WHAT TO PRODUCE - Repeat the full listing below verbatim and keep the images out.
====================
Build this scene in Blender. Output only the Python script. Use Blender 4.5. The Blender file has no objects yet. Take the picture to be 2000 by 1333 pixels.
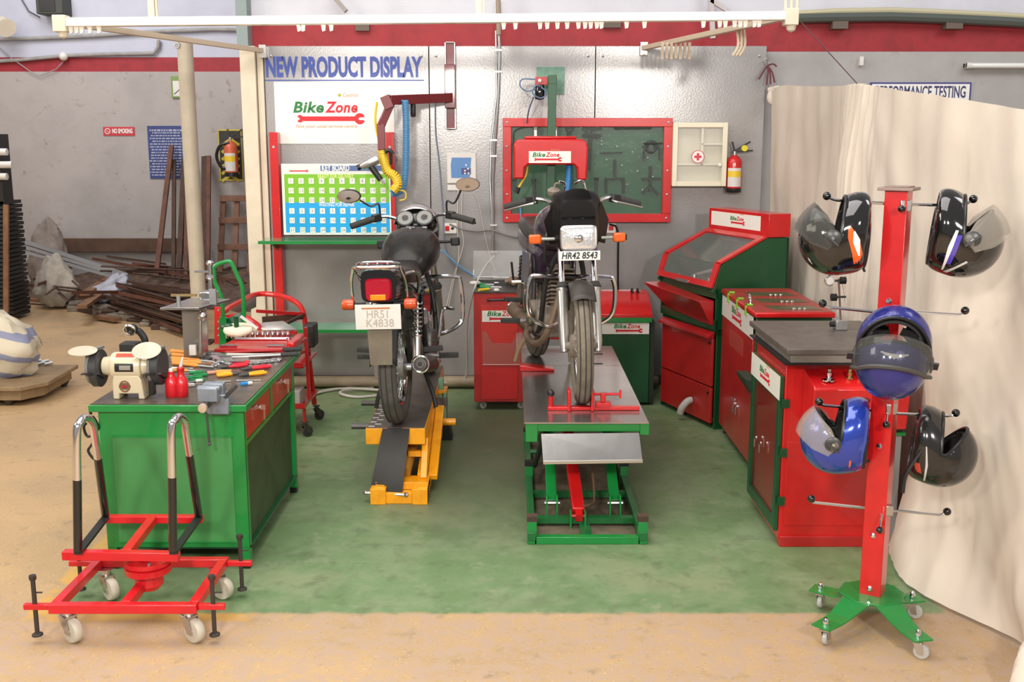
import bpy, math, random
from mathutils import Vector, Matrix, noise
random.seed(7)
PI = math.pi
R = math.radians
# ------------------------------------------------------------------ camera
scene = bpy.context.scene
CH, CPITCH, CF = 1.85, R(10.6), 2100.0
cam_d = bpy.data.cameras.new('camera')
cam = bpy.data.objects.new('camera', cam_d)
scene.collection.objects.link(cam)
cam.location = (0, 0, CH)
cam.rotation_euler = (R(90) - CPITCH, 0, 0)
cam_d.sensor_fit = 'HORIZONTAL'
cam_d.sensor_width = 36.0
cam_d.lens = 36.0 * CF / 2000.0
cam_d.clip_end = 100
scene.camera = cam
# ------------------------------------------------------------------ world, lights, exposure
scene.view_settings.view_transform = 'Standard'
scene.view_settings.look = 'None'
scene.view_settings.gamma = 1.0
scene.view_settings.use_curve_mapping = False
scene.view_settings.exposure = -0.06
world = bpy.data.worlds.new('world')
scene.world = world
world.use_nodes = True
world.node_tree.nodes['Background'].inputs[0].default_value = (1.0, 0.95, 0.91, 1)
world.node_tree.nodes['Background'].inputs[1].default_value = 0.36

def area(name, loc, target, size, power, color=(1, .95, .88), sy=None):
    d = bpy.data.lights.new(name, 'AREA')
    d.energy = power
    d.color = color
    d.shape = 'RECTANGLE'
    d.size = size
    d.size_y = sy or size
    o = bpy.data.objects.new(name, d)
    scene.collection.objects.link(o)
    o.location = loc
    o.rotation_euler = (Vector(target) - Vector(loc)).to_track_quat('-Z', 'Y').to_euler()
    return o
# shop floodlights hanging above and behind the photographer
area('flood_light', (-.78, -.2, 2.7), (-.3, 7, 1.0), .34, 105)
area('flood_light', (1.75, -.2, 2.75), (.9, 7, 1.0), .34, 105)
area('flood_light', (-2.2, .6, 2.65), (-1.2, 7, 1.2), .45, 60)
area('overhead_fill', (-1.0, 4.2, 5.2), (-.4, 4.8, 0), 5.0, 250, (1, .96, .92), 3.6)  # large soft fill added overhead as dim ambient light
area('left_fill', (-6.0, 4.0, 4.0), (-3.6, 7.5, .0), 3.0, 190, (1, .90, .76), 2.0)  # warm fill from an unseen source, brightens the floor on the left
area('far_fill', (-5.0, 10.2, 5.0), (-4.6, 13.4, 1.6), 2.5, 150, (1, .97, .97), 2.0)  # fill added above the far left corner to brighten its wall
area('right_bay_light', (4.2, 4.5, 4.6), (2.6, 8.0, 2.2), 2.0, 60, (1, .98, 1.0), 1.5)
# ------------------------------------------------------------------ helpers
def ray(px, py):
    a = (px - 1000) / CF
    b = (py - 666.5) / CF
    c, s = math.cos(CPITCH), math.sin(CPITCH)
    return a, c - b * s, -s - b * c
def FZ(px, py, z=0.0):
    x, y, k = ray(px, py)
    t = (z - CH) / k
    return Vector((x * t, y * t, z))
def WY(px, py, Y):
    x, y, k = ray(px, py)
    t = Y / y
    return Vector((x * t, Y, CH + k * t))

_m = {}
def mat(name, col, rough=.5, metal=0.0, var=0.0, vscale=6.0, bump=0.0, bscale=40.0, col2=None, coat=0.0,
        alpha=1.0, trans=0.0, emit=0.0, spec=None, thresh=None):
    if name in _m:
        return _m[name]
    m = bpy.data.materials.new(name)
    m.use_nodes = True
    nt = m.node_tree
    b = nt.nodes['Principled BSDF']
    b.inputs['Base Color'].default_value = (*col, 1)
    b.inputs['Roughness'].default_value = rough
    b.inputs['Metallic'].default_value = metal
    if coat:
        b.inputs['Coat Weight'].default_value = coat
        b.inputs['Coat Roughness'].default_value = .08
    if spec is not None:
        b.inputs['Specular IOR Level'].default_value = spec
    if alpha < 1:
        b.inputs['Alpha'].default_value = alpha
    if trans:
        b.inputs['Transmission Weight'].default_value = trans
    if emit:
        b.inputs['Emission Color'].default_value = (*col, 1)
        b.inputs['Emission Strength'].default_value = emit
    if var or col2 or bump:
        tc = nt.nodes.new('ShaderNodeTexCoord')
        if var or col2:
            nz = nt.nodes.new('ShaderNodeTexNoise')
            nz.inputs['Scale'].default_value = vscale
            nz.inputs['Detail'].default_value = 6
            nz.inputs['Roughness'].default_value = .65
            nt.links.new(tc.outputs['Object'], nz.inputs['Vector'])
            rp = nt.nodes.new('ShaderNodeValToRGB')
            lo, hi = thresh or (.35, .7)
            rp.color_ramp.elements[0].position = lo
            rp.color_ramp.elements[1].position = hi
            rp.color_ramp.elements[0].color = (*col, 1)
            c2 = col2 or tuple(max(0, min(1, v * (1 - var))) for v in col)
            rp.color_ramp.elements[1].color = (*c2, 1)
            nt.links.new(nz.outputs['Fac'], rp.inputs['Fac'])
            nt.links.new(rp.outputs['Color'], b.inputs['Base Color'])
        if bump:
            n2 = nt.nodes.new('ShaderNodeTexNoise')
            n2.inputs['Scale'].default_value = bscale
            n2.inputs['Detail'].default_value = 3
            nt.links.new(tc.outputs['Object'], n2.inputs['Vector'])
            bp = nt.nodes.new('ShaderNodeBump')
            bp.inputs['Strength'].default_value = bump
            bp.inputs['Distance'].default_value = .01
            nt.links.new(n2.outputs['Fac'], bp.inputs['Height'])
            nt.links.new(bp.outputs['Normal'], b.inputs['Normal'])
    _m[name] = m
    return m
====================
COMPLETED EXERCISE -
Build this scene in Blender. Output only the Python script. Use Blender 4.5. The Blender file has no objects yet. Take the picture to be 2000 by 1333 pixels.
import bpy, math, random
from mathutils import Vector, Matrix, noise
random.seed(7)
PI = math.pi
R = math.radians
# ------------------------------------------------------------------ camera
scene = bpy.context.scene
CH, CPITCH, CF = 1.85, R(10.6), 2100.0
cam_d = bpy.data.cameras.new('camera')
cam = bpy.data.objects.new('camera', cam_d)
scene.collection.objects.link(cam)
cam.location = (0, 0, CH)
cam.rotation_euler = (R(90) - CPITCH, 0, 0)
cam_d.sensor_fit = 'HORIZONTAL'
cam_d.sensor_width = 36.0
cam_d.lens = 36.0 * CF / 2000.0
cam_d.clip_end = 100
scene.camera = cam
# ------------------------------------------------------------------ world, lights, exposure
scene.view_settings.view_transform = 'Standard'
scene.view_settings.look = 'None'
scene.view_settings.gamma = 1.0
scene.view_settings.use_curve_mapping = False
scene.view_settings.exposure = -0.06
world = bpy.data.worlds.new('world')
scene.world = world
world.use_nodes = True
world.node_tree.nodes['Background'].inputs[0].default_value = (1.0, 0.95, 0.91, 1)
world.node_tree.nodes['Background'].inputs[1].default_value = 0.36

def area(name, loc, target, size, power, color=(1, .95, .88), sy=None):
    d = bpy.data.lights.new(name, 'AREA')
    d.energy = power
    d.color = color
    d.shape = 'RECTANGLE'
    d.size = size
    d.size_y = sy or size
    o = bpy.data.objects.new(name, d)
    scene.collection.objects.link(o)
    o.location = loc
    o.rotation_euler = (Vector(target) - Vector(loc)).to_track_quat('-Z', 'Y').to_euler()
    return o
# shop floodlights hanging above and behind the photographer
area('flood_light', (-.78, -.2, 2.7), (-.3, 7, 1.0), .34, 105)
area('flood_light', (1.75, -.2, 2.75), (.9, 7, 1.0), .34, 105)
area('flood_light', (-2.2, .6, 2.65), (-1.2, 7, 1.2), .45, 60)
area('overhead_fill', (-1.0, 4.2, 5.2), (-.4, 4.8, 0), 5.0, 250, (1, .96, .92), 3.6)  # large soft fill added overhead as dim ambient light
area('left_fill', (-6.0, 4.0, 4.0), (-3.6, 7.5, .0), 3.0, 190, (1, .90, .76), 2.0)  # warm fill from an unseen source, brightens the floor on the left
area('far_fill', (-5.0, 10.2, 5.0), (-4.6, 13.4, 1.6), 2.5, 150, (1, .97, .97), 2.0)  # fill added above the far left corner to brighten its wall
area('right_bay_light', (4.2, 4.5, 4.6), (2.6, 8.0, 2.2), 2.0, 60, (1, .98, 1.0), 1.5)
# ------------------------------------------------------------------ helpers
def ray(px, py):
    a = (px - 1000) / CF
    b = (py - 666.5) / CF
    c, s = math.cos(CPITCH), math.sin(CPITCH)
    return a, c - b * s, -s - b * c
def FZ(px, py, z=0.0):
    x, y, k = ray(px, py)
    t = (z - CH) / k
    return Vector((x * t, y * t, z))
def WY(px, py, Y):
    x, y, k = ray(px, py)
    t = Y / y
    return Vector((x * t, Y, CH + k * t))

_m = {}
def mat(name, col, rough=.5, metal=0.0, var=0.0, vscale=6.0, bump=0.0, bscale=40.0, col2=None, coat=0.0,
        alpha=1.0, trans=0.0, emit=0.0, spec=None, thresh=None):
    if name in _m:
        return _m[name]
    m = bpy.data.materials.new(name)
    m.use_nodes = True
    nt = m.node_tree
    b = nt.nodes['Principled BSDF']
    b.inputs['Base Color'].default_value = (*col, 1)
    b.inputs['Roughness'].default_value = rough
    b.inputs['Metallic'].default_value = metal
    if coat:
        b.inputs['Coat Weight'].default_value = coat
        b.inputs['Coat Roughness'].default_value = .08
    if spec is not None:
        b.inputs['Specular IOR Level'].default_value = spec
    if alpha < 1:
        b.inputs['Alpha'].default_value = alpha
    if trans:
        b.inputs['Transmission Weight'].default_value = trans
    if emit:
        b.inputs['Emission Color'].default_value = (*col, 1)
        b.inputs['Emission Strength'].default_value = emit
    if var or col2 or bump:
        tc = nt.nodes.new('ShaderNodeTexCoord')
        if var or col2:
            nz = nt.nodes.new('ShaderNodeTexNoise')
            nz.inputs['Scale'].default_value = vscale
            nz.inputs['Detail'].default_value = 6
            nz.inputs['Roughness'].default_value = .65
            nt.links.new(tc.outputs['Object'], nz.inputs['Vector'])
            rp = nt.nodes.new('ShaderNodeValToRGB')
            lo, hi = thresh or (.35, .7)
            rp.color_ramp.elements[0].position = lo
            rp.color_ramp.elements[1].position = hi
            rp.color_ramp.elements[0].color = (*col, 1)
            c2 = col2 or tuple(max(0, min(1, v * (1 - var))) for v in col)
            rp.color_ramp.elements[1].color = (*c2, 1)
            nt.links.new(nz.outputs['Fac'], rp.inputs['Fac'])
            nt.links.new(rp.outputs['Color'], b.inputs['Base Color'])
        if bump:
            n2 = nt.nodes.new('ShaderNodeTexNoise')
            n2.inputs['Scale'].default_value = bscale
            n2.inputs['Detail'].default_value = 3
            nt.links.new(tc.outputs['Object'], n2.inputs['Vector'])
            bp = nt.nodes.new('ShaderNodeBump')
            bp.inputs['Strength'].default_value = bump
            bp.inputs['Distance'].default_value = .01
            nt.links.new(n2.outputs['Fac'], bp.inputs['Height'])
            nt.links.new(bp.outputs['Normal'], b.inputs['Normal'])
    _m[name] = m
    return m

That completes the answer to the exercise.